Francesco Massa a déployé un effort considérable pour nous offrir une série de cas spécifiques, généralement représentés par des auteurs littéraires pertinents qui sont ordonnés selon la chronologie et la géographie. Par le biais d’une analyse très détaillée du contexte de production et de diffusion de ces auteurs, laquelle se fonde sur la documentation archéologique et épigraphique à disposition, Francesco Massa s’efforce ainsi d’appliquer sa clé herméneutique – la notion de compétition – à des milieux locaux précis. Il résiste donc à toute généralisation, ce qui, certes, lui évite de contrevenir au dogme de l’idiographisme historien, mais qui rend dans une certaine mesure moins convaincante l’affirmation d’une interprétation cohérente de toute cette matière. De plus, du moment que la plupart des sources sont de nature littéraire et s’expriment sur un objet qui autrement serait évanescent pour les historiens, c’est-à-dire les cultes à mystères, il ne lui est que trop aisé de suivre l’élan déconstructionniste lancé par Jonathan Z. Smith dans son Drudgery Divine[1], mentionné à plusieurs reprises dans le texte. Entendons-nous, la rigueur du travail, l’érudition dans le traitement de la matière et la force contraignante des arguments offerts ne sont nullement en question : Francesco Massa offre une analyse précise et informée des faits. Les cultes à mystères, sous la plume des auteurs chrétiens (qui représentent la majorité de ceux qui sont traités dans cette monographie), constituent bel et bien une notion polémique et pourtant – paradoxalement – cette notion est aussi récupérée par les chrétiens eux-mêmes pour se comprendre, se définir et se légitimer. Il y a là un gain important pour l’étude de la formation de l’identité chrétienne durant les premiers siècles.

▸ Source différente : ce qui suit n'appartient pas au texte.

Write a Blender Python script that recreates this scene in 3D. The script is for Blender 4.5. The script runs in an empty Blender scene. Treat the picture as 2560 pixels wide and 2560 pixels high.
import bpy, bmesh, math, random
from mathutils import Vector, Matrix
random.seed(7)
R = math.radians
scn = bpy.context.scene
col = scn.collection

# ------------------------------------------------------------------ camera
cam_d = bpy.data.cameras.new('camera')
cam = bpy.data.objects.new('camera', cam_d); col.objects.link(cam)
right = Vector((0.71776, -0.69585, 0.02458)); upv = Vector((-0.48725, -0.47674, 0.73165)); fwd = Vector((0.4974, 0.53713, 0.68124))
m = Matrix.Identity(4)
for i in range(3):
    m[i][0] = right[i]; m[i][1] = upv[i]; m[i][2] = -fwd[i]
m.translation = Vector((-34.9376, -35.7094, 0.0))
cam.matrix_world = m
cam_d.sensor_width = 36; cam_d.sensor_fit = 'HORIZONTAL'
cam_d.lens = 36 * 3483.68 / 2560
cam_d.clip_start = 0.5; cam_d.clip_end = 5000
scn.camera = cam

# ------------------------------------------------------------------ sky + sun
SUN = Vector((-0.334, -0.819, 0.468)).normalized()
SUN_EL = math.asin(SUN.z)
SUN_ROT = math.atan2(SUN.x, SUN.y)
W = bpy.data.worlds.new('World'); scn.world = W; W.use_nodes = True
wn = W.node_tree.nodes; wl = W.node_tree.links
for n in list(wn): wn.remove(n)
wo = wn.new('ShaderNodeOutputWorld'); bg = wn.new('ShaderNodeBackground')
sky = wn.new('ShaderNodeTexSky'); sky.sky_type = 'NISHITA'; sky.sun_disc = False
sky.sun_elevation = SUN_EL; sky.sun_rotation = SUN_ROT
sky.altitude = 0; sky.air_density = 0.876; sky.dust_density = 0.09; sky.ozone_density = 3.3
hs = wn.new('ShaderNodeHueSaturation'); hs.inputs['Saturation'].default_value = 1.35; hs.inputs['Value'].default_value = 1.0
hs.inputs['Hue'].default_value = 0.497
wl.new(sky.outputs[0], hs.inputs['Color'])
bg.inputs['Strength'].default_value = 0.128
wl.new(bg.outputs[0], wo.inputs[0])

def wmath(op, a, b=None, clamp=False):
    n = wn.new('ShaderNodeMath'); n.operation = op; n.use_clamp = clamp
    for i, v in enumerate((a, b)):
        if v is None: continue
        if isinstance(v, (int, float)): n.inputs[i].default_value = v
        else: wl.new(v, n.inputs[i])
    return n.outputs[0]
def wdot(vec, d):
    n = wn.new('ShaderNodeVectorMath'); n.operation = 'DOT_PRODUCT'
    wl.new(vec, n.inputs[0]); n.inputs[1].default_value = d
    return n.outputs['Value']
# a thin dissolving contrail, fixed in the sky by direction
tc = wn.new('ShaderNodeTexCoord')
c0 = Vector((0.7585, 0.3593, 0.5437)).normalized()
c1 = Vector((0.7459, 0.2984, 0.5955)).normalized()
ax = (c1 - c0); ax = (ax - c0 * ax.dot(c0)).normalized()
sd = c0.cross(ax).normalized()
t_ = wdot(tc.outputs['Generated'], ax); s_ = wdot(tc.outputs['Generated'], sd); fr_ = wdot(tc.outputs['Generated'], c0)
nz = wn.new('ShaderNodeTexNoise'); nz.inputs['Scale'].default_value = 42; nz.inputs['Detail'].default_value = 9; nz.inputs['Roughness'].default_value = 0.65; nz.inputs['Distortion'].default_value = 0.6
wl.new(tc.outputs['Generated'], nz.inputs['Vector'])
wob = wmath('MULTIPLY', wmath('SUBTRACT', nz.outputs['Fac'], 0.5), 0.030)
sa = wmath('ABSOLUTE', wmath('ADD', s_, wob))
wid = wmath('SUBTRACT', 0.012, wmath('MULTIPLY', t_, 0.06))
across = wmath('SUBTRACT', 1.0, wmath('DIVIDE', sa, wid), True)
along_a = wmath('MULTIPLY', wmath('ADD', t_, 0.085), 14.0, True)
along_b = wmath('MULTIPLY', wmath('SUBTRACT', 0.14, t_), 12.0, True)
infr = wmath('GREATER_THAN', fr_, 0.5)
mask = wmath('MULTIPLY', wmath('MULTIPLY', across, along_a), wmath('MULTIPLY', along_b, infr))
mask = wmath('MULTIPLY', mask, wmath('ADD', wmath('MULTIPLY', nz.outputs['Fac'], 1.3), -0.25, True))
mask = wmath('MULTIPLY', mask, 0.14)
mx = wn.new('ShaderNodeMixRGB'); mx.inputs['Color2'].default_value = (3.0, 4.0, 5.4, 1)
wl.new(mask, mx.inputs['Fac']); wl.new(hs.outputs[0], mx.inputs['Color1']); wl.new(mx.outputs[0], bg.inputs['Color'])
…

Toutefois, s’il nous est permis – en tant que profane (c’est-à-dire non initié…) – de présenter une remarque critique à cet excellent travail, il nous semble qu’en refusant catégoriquement toute lecture globale du phénomène et en se cantonnant à des analyses spécifiques, rassemblées sous la notion trop peu approfondie de compétition, on finit par perdre quelques morceaux importants, par exemple le passage de la Vie d’Antoine (14, 1), attribuée à Athanase d’Alexandrie, qui présente le premier grand moine de la tradition chrétienne comme un initié aux mystères.

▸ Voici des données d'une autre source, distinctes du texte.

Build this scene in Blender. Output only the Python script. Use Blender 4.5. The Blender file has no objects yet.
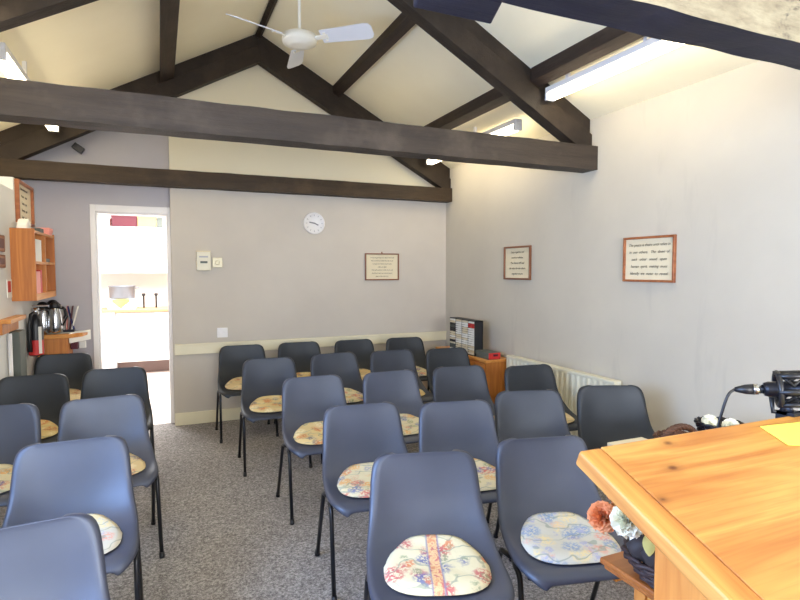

Une dernière remarque s’impose, hélas, et elle ne concerne pas le travail de Massa, mais celui des Belles Lettres. Ce livre s’est littéralement défait entre mes mains à mesure que la lecture avançait : l’été fut certes très chaud, mais pas au point de justifier le décollage systématique des pages du livre. Il est bien triste de devoir commenter ici la piètre qualité du support physique de l’étude d’un chercheur de haut niveau.